At the opening, a child is woken up by ominous bumps in the night. A shed door ominously slams. In the garage, nails holding up a hammer drop ominously from the wall, making the hammer ominously drop, coincidentally (and ominously) on to a family portrait. The team well, Justine and Douglas are asked by the girl's father (James Fleet, a difficult man to take seriously after playing the wally in Four Weddings and a Funeral) to check out the goings on. Mysteriously (and, quite possibly, ominously), he has some cuts on his arm that he doesn't remember happening.

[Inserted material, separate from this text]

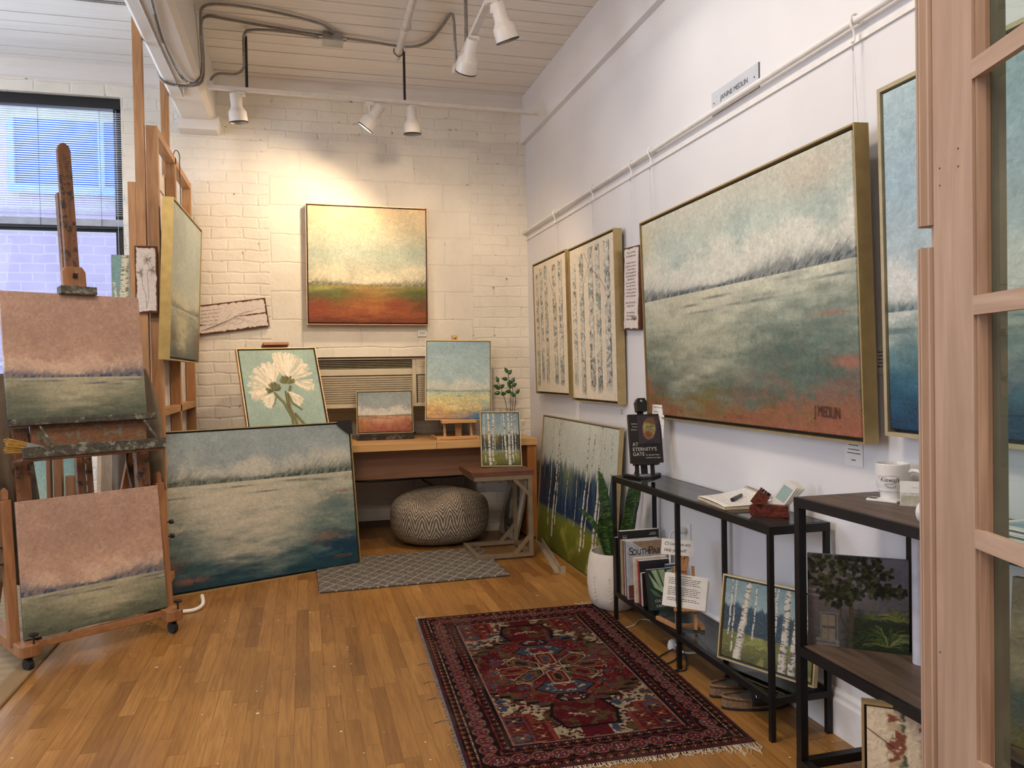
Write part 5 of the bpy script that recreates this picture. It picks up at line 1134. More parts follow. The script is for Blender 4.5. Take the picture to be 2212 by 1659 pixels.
for k in range(3):
    MM_ = h2 @ Matrix.Translation((0.008 + 0.010 * k, 0.041 - 0.036 * (k % 2), 0.004)); c = MB(MM_).box(0, 0.0008, 0, 0.030, 0, 0.056)
    c.build('business_card', PAPER, label='white business card in the compartment of the burl box', cat='card', group='business cards in the burl wood box')

# potted snake plant
pt = root('potted_snake_plant', 'snake plant in a cream textured ceramic pot beside the console', 'plant', (1.545, 3.78, 0))
PC = (1.535, 3.765)
pot = MB(); pot.lathe([(0.085, 0.0), (0.115, 0.02), (0.135, 0.07), (0.142, 0.13), (0.140, 0.20), (0.130, 0.27), (0.123, 0.292), (0.116, 0.292), (0.116, 0.28), (0.110, 0.235), (0.0, 0.235)], (PC[0], PC[1], 0), n=48, caps=False)
pb = pot.build('pot', plain('cream glazed ceramic', (216, 208, 196), 0.55, 0, 0.02, bump=0.0003), pt)
mb = MB()
for q_ in range(6):
    a0 = -PI / 2 - 1.2 + q_ * 0.62
    for j in range(7):
        zz = 0.06 + 0.018 * j; r = 0.135 + 0.006 * min(1, zz / 0.12); da = 0.10 * (1 - j / 8.0)
        mb.tube([(PC[0] + r * 1.005 * math.cos(a0 + d * da), PC[1] + r * 1.005 * math.sin(a0 + d * da), zz + 0.012 * abs(d)) for d in (-1, -0.5, 0, 0.5, 1)], 0.0018, 4)
mb.build('leaf_relief', plain('cream glazed ceramic', (216, 208, 196)), pb)
MB().lathe([(0.0, 0.246), (0.108, 0.246), (0.112, 0.236)], (PC[0], PC[1], 0), caps=False).build('soil', plain('soil', (40, 30, 24), 0.95, 0, 0.3, 60), pt)
def snake_mat():
    m, nt, b = _new('snake plant leaf'); v = _map(nt, (6, 6, 26)); n = _tex(nt, 'Noise', 2.2, vec=v, Detail=4.0, Distortion=2.0)
    nt.links.new(_ramp(nt, n.outputs['Fac'], [(0.36, (34, 64, 34)), (0.52, (60, 96, 46)), (0.66, (116, 140, 84))]), b.inputs['Base Color']); b.inputs['Roughness'].default_value = 0.4; return m
SNK = snake_mat(); MRG = plain('yellow leaf margin', (150, 150, 70), 0.5)
def blade(p0, p1, bend, w, tw, par):
    p0, p1, bend = Vector(p0), Vector(p1), Vector(bend)
    def cen(t): return p0 * (1 - t) ** 2 + (p0 * 0.5 + p1 * 0.5 + bend) * 2 * t * (1 - t) + p1 * t * t
    def f(s, t):
        d = (cen(min(1, t + 0.02)) - cen(max(0, t - 0.02))).normalized(); a = tw + 0.5 * t; side = Vector((math.cos(a), math.sin(a), 0)); side = (side - side.dot(d) * d).normalized(); nn_ = side.cross(d)
        ww = w * (0.55 + 0.9 * t) * (1 if t < 0.55 else max(0.0, 1 - ((t - 0.55) / 0.45) ** 2.2)) ; x = (s - 0.5) * 2
        return cen(t) + side * ww * 0.5 * x * (1.0) + nn_ * (0.010 * x * x) * min(1, ww / 0.03)
    MB().sheet(f, 8, 26).build('leaf', SNK, par, solid=0.003)
B0 = (PC[0], PC[1], 0.24)
blade((PC[0] + 0.00, PC[1] - 0.02, 0.24), (1.43, 3.70, 0.72), (-0.02, 0, 0.06), 0.060, 0.1, pt)
blade((PC[0] - 0.02, PC[1] + 0.0, 0.24), (1.33, 3.72, 0.53), (0.02, 0, 0.04), 0.045, 0.5, pt)
blade((PC[0] + 0.03, PC[1] + 0.02, 0.24), (1.655, 3.74, 0.72), (0.03, 0, 0.02), 0.075, -0.2, pt)
blade((PC[0] + 0.05, PC[1] - 0.01, 0.24), (1.62, 3.68, 0.58), (0.02, -0.01, 0.02), 0.06, 0.6, pt)
blade((PC[0] - 0.03, PC[1] - 0.02, 0.24), (1.42, 3.64, 0.52), (-0.03, 0, 0.03), 0.05, -0.3, pt)
# zz plant in a dark vase behind the small birch painting
zp = root('leafy_cuttings', 'green leafy stems in a vase behind the small birch painting', 'plant', (1.47, 5.62, 0.74))
MB().lathe([(0.0, 0.74), (0.035, 0.74), (0.045, 0.78), (0.040, 0.86), (0.020, 0.91), (0.022, 0.92)], (1.475, 5.66, 0), caps=False).build('vase', glass('vase glass', (220, 230, 225)), zp)
LG = plain('glossy green leaf', (44, 84, 40), 0.35, 0, 0.15); STM = plain('dark stem', (58, 52, 40), 0.6)
def leaf(p, d, L, par):
    p, d = Vector(p), Vector(d).normalized(); s = d.cross(Vector((0.2, -1, 0.15))).normalized(); nrm = d.cross(s)
    MB().sheet(lambda a, t: p + d * L * t + s * (a - 0.5) * L * 0.62 * math.sin(PI * t ** 0.8) ** 0.8 + nrm * L * 0.12 * (abs(a - 0.5) * 2 + t * t), 6, 8).build('leaf', LG, par, solid=0.0008)
for (tx, tz, lv) in ((1.395, 1.145, [(0, (-0.2, 0, 1)), (0.1, (-1, 0, 0.3)), (0.12, (0.9, 0, 0.5)), (0.16, (-0.8, 0, 0.8)), (0.22, (-0.9, 0, -0.2)), (0.26, (0.8, 0, 0.1))]), (1.470, 1.215, [(0, (-0.5, 0, 1)), (0.03, (0.8, 0, 0.9)), (0.12, (-1, 0, 0.2)), (0.2, (0.9, 0, 0.4)), (0.24, (0.5, 0, 1))]), (1.500, 1.14, [(0, (0.5, 0, 1)), (0.08, (0.9, 0, 0.5)), (0.12, (-0.6, 0, 0.8)), (0.2, (-1, 0, 0.1))]), (1.525, 1.06, [(0, (0.9, 0, 0.8)), (0.1, (-0.5, 0, 0.9))])):
    a, b_ = Vector((1.475, 5.66, 0.78)), Vector((tx, 5.62, tz)); m_ = (a + b_) / 2 + Vector((0.02, 0, 0.02))
    MB().tube([a, m_, b_], 0.0022, 6, smooth=8).build('stem', STM, zp)
    for f_, d in lv: leaf(a.lerp(b_, 1 - f_ * 0.9) if f_ else b_, d, 0.048, zp)

# ---------------------------------------------------------------- books and magazines on the console shelf
def book(label, y, x, w, h, th, cov, spine=None, tilt=0, name='magazine', fy=None, group='books and magazines on the glass shelf', yaw=0.0, pages=True):
    M = basis((x, y, 0.1465), rad(yaw), rad(tilt)); r = root(name, label, 'book' if name == 'book' else 'magazine', M=M, group=group)
    MB(M).box(0, w, 0, th, 0, h).build('cover', cov, r, bevel=0.0008)
    if spine: MB(M).box(-0.0006, 0.0006, 0, th, 0.0, h).build('spine', spine, r)
    if pages: MB(M).box(0.003, w + 0.0004, 0.0012, th - 0.0012, 0.003, h + 0.0004).build('pages', PAPER, r)
    return r, M
C_ = lambda n, c, r=0.4: plain(n, c, r, 0, 0.1, 30)
book('tall black album at the back of the shelf row', 3.535, 1.452, 0.19, 0.262, 0.026, C_('black album', (24, 22, 23)), None, 2, 'book')
r, M = book('wide black hardback rising above the row of magazines', 3.500, 1.462, 0.205, 0.298, 0.028, C_('black hardback', (27, 25, 27)), None, 2, 'book'); text('DK', 0.012, M @ Matrix.Translation((0.025, -0.0008, 0.266)), TW, r)
mb = MB(M); mb.box(0.015, 0.035, -0.0006, 0, 0.256, 0.2568).box(0.015, 0.035, -0.0006, 0, 0.276, 0.2768).box(0.015, 0.0158, -0.0006, 0, 0.256, 0.2768).box(0.0342, 0.035, -0.0006, 0, 0.256, 0.2768); mb.build('emblem_frame', TW, r)
mb = MB(M)
for z_, xs_ in ((0.280, (0.160, 0.186)), (0.272, (0.153, 0.189))):
    x_ = xs_[0]
    while x_ < xs_[1]: mb.box(x_, x_ + 0.0022, -0.0006, 0, z_, z_ + 0.004); x_ += 0.0036
mb.build('title_print', TW, r)
book('tan spined magazine beside the black hardback', 3.472, 1.458, 0.19, 0.262, 0.018, C_('tan magazine', (176, 160, 132)), C_('olive spine', (150, 138, 108)), 2)
book('white magazine with a pink patch near the left of the row', 3.452, 1.460, 0.19, 0.262, 0.012, C_('white magazine', (214, 206, 202)), C_('dark red spine', (110, 52, 48)), 2)
book('slate grey magazine just behind the one with the large lettered cover', 3.425, 1.460, 0.205, 0.266, 0.012, C_('slate magazine', (98, 104, 112)), C_('slate spine', (88, 94, 102)), 3)
r, M = book('grey magazine with a large lettered title and a framed picture on its cover', 3.395, 1.452, 0.205, 0.270, 0.010, C_('grey cover', (176, 178, 188)), None, 3)
DKT = plain('dark title print', (52, 50, 48), 0.5)
MB(M).prism([(0.03, 0.268), (0.203, 0.268), (0.203, 0.20), (0.125, 0.205)], -0.0012, -0.0003).build('cover_photo', C_('warm photo', (142, 118, 94)), r)
text('S', 0.052, M @ Matrix.Translation((0.022, -0.0022, 0.222)), DKT, r); text('OUTH', 0.038, M @ Matrix.Translation((0.070, -0.0022, 0.218)), DKT, r, squeeze=0.8); text('P', 0.052, M @ Matrix.Translation((0.122, -0.0022, 0.222)), DKT, r); text('ARK', 0.038, M @ Matrix.Translation((0.163, -0.0022, 0.218)), DKT, r, squeeze=0.85)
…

Then comes the bit where Douglas looks around the family's house without bothering to turn the lights on. The bathroom seems particularly fascinating to him, which the director underlines by trying to make a bog-standard shower look super-creepy. The point-of-view shots from the inside of a clothes-dryer in the garage were probably supposed to suggest something creepy too, but it wasn't working on me. Then the family is shocked and appalled when they pull their roast chicken out of the oven and find cigarette butts stubbed out all over it, thus indicating to us that if there is indeed a ghost at work it's probably incredibly evil, as only really demonic types seem to smoke on TV these days.

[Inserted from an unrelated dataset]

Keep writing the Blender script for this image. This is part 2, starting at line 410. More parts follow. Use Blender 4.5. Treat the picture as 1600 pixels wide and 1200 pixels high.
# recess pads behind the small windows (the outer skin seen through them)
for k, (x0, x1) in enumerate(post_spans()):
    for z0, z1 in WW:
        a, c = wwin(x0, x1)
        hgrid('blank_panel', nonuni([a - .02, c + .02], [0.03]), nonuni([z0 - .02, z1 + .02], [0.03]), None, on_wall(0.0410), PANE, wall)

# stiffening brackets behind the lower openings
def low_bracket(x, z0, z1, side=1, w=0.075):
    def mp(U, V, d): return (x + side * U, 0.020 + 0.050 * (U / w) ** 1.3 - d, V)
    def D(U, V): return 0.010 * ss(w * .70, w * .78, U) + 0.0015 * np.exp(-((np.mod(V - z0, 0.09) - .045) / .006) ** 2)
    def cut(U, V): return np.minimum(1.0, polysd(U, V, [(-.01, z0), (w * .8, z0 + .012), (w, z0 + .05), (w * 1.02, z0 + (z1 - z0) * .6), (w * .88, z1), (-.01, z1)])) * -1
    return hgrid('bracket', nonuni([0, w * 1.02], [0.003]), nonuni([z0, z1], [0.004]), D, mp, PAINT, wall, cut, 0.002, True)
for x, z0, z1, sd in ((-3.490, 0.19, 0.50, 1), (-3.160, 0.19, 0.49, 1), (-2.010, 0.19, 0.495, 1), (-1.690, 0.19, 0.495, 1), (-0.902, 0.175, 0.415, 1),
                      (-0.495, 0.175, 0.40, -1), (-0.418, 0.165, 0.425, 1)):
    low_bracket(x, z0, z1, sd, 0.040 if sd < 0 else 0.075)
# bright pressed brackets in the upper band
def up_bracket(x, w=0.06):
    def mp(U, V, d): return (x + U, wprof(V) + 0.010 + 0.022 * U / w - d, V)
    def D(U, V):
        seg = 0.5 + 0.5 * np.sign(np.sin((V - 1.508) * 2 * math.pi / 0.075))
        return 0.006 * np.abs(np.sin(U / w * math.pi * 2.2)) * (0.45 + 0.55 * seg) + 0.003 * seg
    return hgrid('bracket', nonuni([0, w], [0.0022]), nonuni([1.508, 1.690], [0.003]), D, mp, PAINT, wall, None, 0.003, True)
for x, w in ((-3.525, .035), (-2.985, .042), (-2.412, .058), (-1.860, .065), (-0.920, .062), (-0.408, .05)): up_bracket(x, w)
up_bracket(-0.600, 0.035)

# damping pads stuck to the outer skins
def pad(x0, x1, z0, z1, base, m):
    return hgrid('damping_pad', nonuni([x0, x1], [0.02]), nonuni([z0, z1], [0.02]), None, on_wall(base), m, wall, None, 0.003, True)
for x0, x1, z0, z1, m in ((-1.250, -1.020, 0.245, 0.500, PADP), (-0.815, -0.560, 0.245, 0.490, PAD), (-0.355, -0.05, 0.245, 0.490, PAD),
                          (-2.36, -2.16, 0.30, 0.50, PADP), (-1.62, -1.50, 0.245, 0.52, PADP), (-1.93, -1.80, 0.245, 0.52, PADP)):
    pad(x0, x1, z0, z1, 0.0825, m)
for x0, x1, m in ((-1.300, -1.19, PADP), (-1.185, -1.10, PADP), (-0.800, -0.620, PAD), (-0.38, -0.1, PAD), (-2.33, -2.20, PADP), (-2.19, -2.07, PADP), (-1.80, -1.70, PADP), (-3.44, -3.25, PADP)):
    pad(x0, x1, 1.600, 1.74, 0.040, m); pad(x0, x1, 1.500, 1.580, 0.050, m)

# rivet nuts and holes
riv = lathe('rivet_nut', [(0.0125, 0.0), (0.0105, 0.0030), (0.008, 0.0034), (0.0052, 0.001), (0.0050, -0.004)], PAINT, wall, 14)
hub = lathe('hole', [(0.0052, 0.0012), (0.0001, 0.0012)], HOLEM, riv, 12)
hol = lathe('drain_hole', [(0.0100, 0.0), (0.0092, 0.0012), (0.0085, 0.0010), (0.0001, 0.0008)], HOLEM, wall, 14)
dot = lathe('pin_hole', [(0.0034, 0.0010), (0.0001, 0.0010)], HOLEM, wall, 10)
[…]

By the time the team was finding mysterious numbers drawn into the steam on the shower, the show was barely half over. But I'd had more than enough already. If I'd genuinely hated Sea Of Souls, I probably would've kept watching to get more ammo to annihilate it with. Yet I didn't care enough to even do that. I find it so difficult to muster up any kind of feeling for the show other than a mild sense of boredom that by the time you read my next review I'll probably have forgotten I even wrote this one.